__PROBLEM STATEMENT__.
Write the data out again exactly, with no pictures.

++++

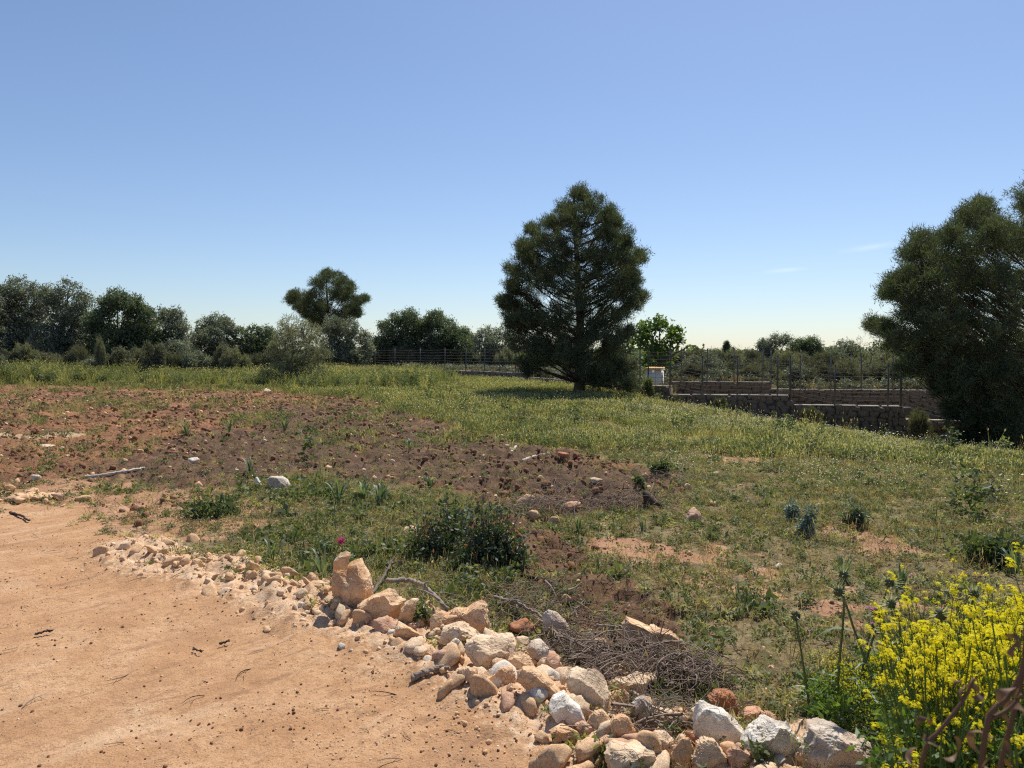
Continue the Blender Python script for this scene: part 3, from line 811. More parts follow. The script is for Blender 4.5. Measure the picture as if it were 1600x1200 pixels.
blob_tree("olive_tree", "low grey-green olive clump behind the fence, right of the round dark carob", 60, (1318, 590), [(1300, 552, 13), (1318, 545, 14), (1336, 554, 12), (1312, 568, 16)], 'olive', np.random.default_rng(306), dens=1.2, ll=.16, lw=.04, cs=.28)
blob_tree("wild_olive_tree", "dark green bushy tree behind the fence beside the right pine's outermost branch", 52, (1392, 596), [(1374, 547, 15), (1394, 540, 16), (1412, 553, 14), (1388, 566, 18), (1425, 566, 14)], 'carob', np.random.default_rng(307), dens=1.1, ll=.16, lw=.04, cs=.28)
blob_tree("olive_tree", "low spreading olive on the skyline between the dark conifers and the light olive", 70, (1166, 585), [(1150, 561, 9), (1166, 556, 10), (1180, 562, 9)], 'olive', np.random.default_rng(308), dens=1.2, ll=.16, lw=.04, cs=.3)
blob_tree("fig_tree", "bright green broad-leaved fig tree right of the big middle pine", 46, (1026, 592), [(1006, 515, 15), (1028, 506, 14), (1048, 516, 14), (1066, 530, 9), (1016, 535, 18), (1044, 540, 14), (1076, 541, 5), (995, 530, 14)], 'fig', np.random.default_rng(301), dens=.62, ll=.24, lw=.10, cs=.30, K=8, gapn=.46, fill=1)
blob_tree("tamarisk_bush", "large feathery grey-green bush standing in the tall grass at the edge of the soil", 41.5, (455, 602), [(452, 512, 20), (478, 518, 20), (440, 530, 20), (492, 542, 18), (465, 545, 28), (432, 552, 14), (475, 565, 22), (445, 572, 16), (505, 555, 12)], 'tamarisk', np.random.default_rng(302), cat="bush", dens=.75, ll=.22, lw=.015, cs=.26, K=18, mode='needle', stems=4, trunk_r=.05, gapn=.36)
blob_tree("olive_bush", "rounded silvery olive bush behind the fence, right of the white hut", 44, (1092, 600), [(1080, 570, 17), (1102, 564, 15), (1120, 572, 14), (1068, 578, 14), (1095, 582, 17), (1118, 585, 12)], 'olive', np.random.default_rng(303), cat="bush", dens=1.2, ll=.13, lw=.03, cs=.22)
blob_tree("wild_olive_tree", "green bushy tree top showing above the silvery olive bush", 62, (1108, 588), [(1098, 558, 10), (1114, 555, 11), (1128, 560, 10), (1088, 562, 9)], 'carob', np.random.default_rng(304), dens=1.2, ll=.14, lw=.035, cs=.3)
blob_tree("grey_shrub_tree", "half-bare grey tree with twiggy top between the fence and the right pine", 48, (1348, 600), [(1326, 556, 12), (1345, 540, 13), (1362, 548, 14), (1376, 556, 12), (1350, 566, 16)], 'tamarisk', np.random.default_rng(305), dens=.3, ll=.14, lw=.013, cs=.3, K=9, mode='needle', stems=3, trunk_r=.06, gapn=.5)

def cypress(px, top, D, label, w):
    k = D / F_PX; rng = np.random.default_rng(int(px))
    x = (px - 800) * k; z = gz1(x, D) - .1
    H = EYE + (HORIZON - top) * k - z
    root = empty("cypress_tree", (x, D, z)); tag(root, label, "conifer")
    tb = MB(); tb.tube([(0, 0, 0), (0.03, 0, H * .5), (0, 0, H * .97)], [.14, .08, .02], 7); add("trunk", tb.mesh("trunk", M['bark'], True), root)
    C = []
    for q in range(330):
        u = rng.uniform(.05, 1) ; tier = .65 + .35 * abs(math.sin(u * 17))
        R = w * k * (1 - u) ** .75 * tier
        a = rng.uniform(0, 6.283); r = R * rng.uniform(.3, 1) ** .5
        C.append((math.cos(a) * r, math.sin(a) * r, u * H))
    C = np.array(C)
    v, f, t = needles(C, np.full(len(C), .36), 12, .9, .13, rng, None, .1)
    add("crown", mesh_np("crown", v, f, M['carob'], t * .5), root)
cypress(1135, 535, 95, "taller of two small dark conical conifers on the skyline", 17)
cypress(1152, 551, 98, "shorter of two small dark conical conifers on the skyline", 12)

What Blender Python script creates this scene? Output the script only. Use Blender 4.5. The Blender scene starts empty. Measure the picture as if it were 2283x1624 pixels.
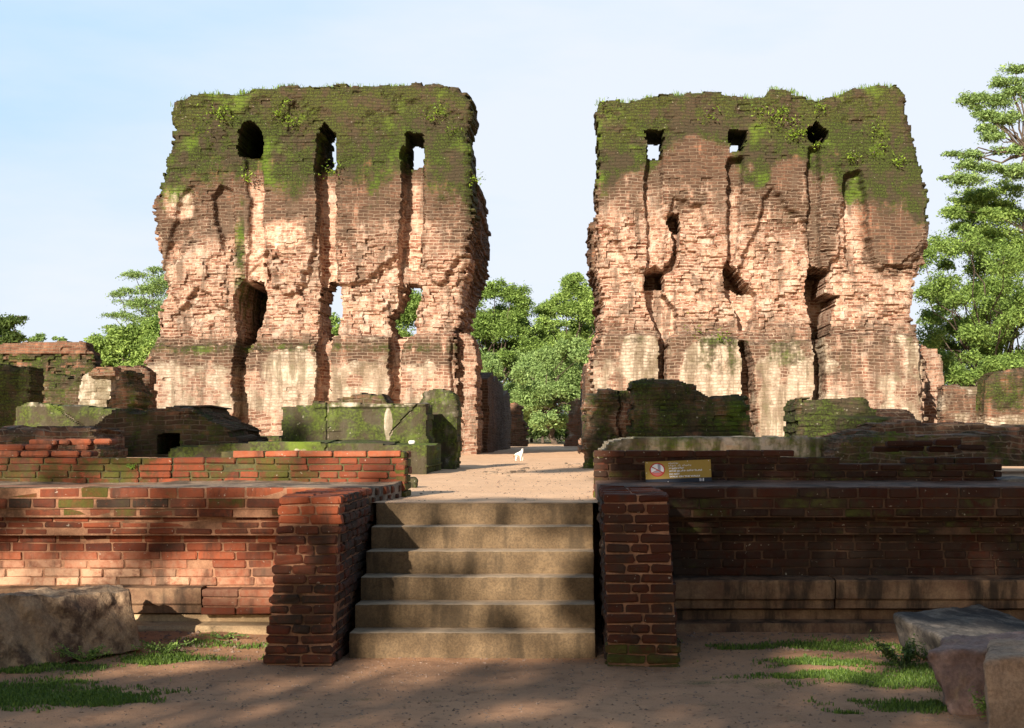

++++

__EXERCISE ANSWER__.
Continue the Blender Python script for this scene: part 3, from line 811. More parts follow. The script is for Blender 4.5. Measure the picture as if it were 1600x1200 pixels.
blob_tree("olive_tree", "low grey-green olive clump behind the fence, right of the round dark carob", 60, (1318, 590), [(1300, 552, 13), (1318, 545, 14), (1336, 554, 12), (1312, 568, 16)], 'olive', np.random.default_rng(306), dens=1.2, ll=.16, lw=.04, cs=.28)
blob_tree("wild_olive_tree", "dark green bushy tree behind the fence beside the right pine's outermost branch", 52, (1392, 596), [(1374, 547, 15), (1394, 540, 16), (1412, 553, 14), (1388, 566, 18), (1425, 566, 14)], 'carob', np.random.default_rng(307), dens=1.1, ll=.16, lw=.04, cs=.28)
blob_tree("olive_tree", "low spreading olive on the skyline between the dark conifers and the light olive", 70, (1166, 585), [(1150, 561, 9), (1166, 556, 10), (1180, 562, 9)], 'olive', np.random.default_rng(308), dens=1.2, ll=.16, lw=.04, cs=.3)
blob_tree("fig_tree", "bright green broad-leaved fig tree right of the big middle pine", 46, (1026, 592), [(1006, 515, 15), (1028, 506, 14), (1048, 516, 14), (1066, 530, 9), (1016, 535, 18), (1044, 540, 14), (1076, 541, 5), (995, 530, 14)], 'fig', np.random.default_rng(301), dens=.62, ll=.24, lw=.10, cs=.30, K=8, gapn=.46, fill=1)
blob_tree("tamarisk_bush", "large feathery grey-green bush standing in the tall grass at the edge of the soil", 41.5, (455, 602), [(452, 512, 20), (478, 518, 20), (440, 530, 20), (492, 542, 18), (465, 545, 28), (432, 552, 14), (475, 565, 22), (445, 572, 16), (505, 555, 12)], 'tamarisk', np.random.default_rng(302), cat="bush", dens=.75, ll=.22, lw=.015, cs=.26, K=18, mode='needle', stems=4, trunk_r=.05, gapn=.36)
blob_tree("olive_bush", "rounded silvery olive bush behind the fence, right of the white hut", 44, (1092, 600), [(1080, 570, 17), (1102, 564, 15), (1120, 572, 14), (1068, 578, 14), (1095, 582, 17), (1118, 585, 12)], 'olive', np.random.default_rng(303), cat="bush", dens=1.2, ll=.13, lw=.03, cs=.22)
blob_tree("wild_olive_tree", "green bushy tree top showing above the silvery olive bush", 62, (1108, 588), [(1098, 558, 10), (1114, 555, 11), (1128, 560, 10), (1088, 562, 9)], 'carob', np.random.default_rng(304), dens=1.2, ll=.14, lw=.035, cs=.3)
blob_tree("grey_shrub_tree", "half-bare grey tree with twiggy top between the fence and the right pine", 48, (1348, 600), [(1326, 556, 12), (1345, 540, 13), (1362, 548, 14), (1376, 556, 12), (1350, 566, 16)], 'tamarisk', np.random.default_rng(305), dens=.3, ll=.14, lw=.013, cs=.3, K=9, mode='needle', stems=3, trunk_r=.06, gapn=.5)

def cypress(px, top, D, label, w):
    k = D / F_PX; rng = np.random.default_rng(int(px))
    x = (px - 800) * k; z = gz1(x, D) - .1
    H = EYE + (HORIZON - top) * k - z
    root = empty("cypress_tree", (x, D, z)); tag(root, label, "conifer")
    tb = MB(); tb.tube([(0, 0, 0), (0.03, 0, H * .5), (0, 0, H * .97)], [.14, .08, .02], 7); add("trunk", tb.mesh("trunk", M['bark'], True), root)
    C = []
    for q in range(330):
        u = rng.uniform(.05, 1) ; tier = .65 + .35 * abs(math.sin(u * 17))
        R = w * k * (1 - u) ** .75 * tier
        a = rng.uniform(0, 6.283); r = R * rng.uniform(.3, 1) ** .5
        C.append((math.cos(a) * r, math.sin(a) * r, u * H))
    C = np.array(C)
    v, f, t = needles(C, np.full(len(C), .36), 12, .9, .13, rng, None, .1)
    add("crown", mesh_np("crown", v, f, M['carob'], t * .5), root)
cypress(1135, 535, 95, "taller of two small dark conical conifers on the skyline", 17)
cypress(1152, 551, 98, "shorter of two small dark conical conifers on the skyline", 12)

What Blender Python script creates this scene? Output the script only. Use Blender 4.5. The Blender scene starts empty. Measure the picture as if it were 2283x1624 pixels.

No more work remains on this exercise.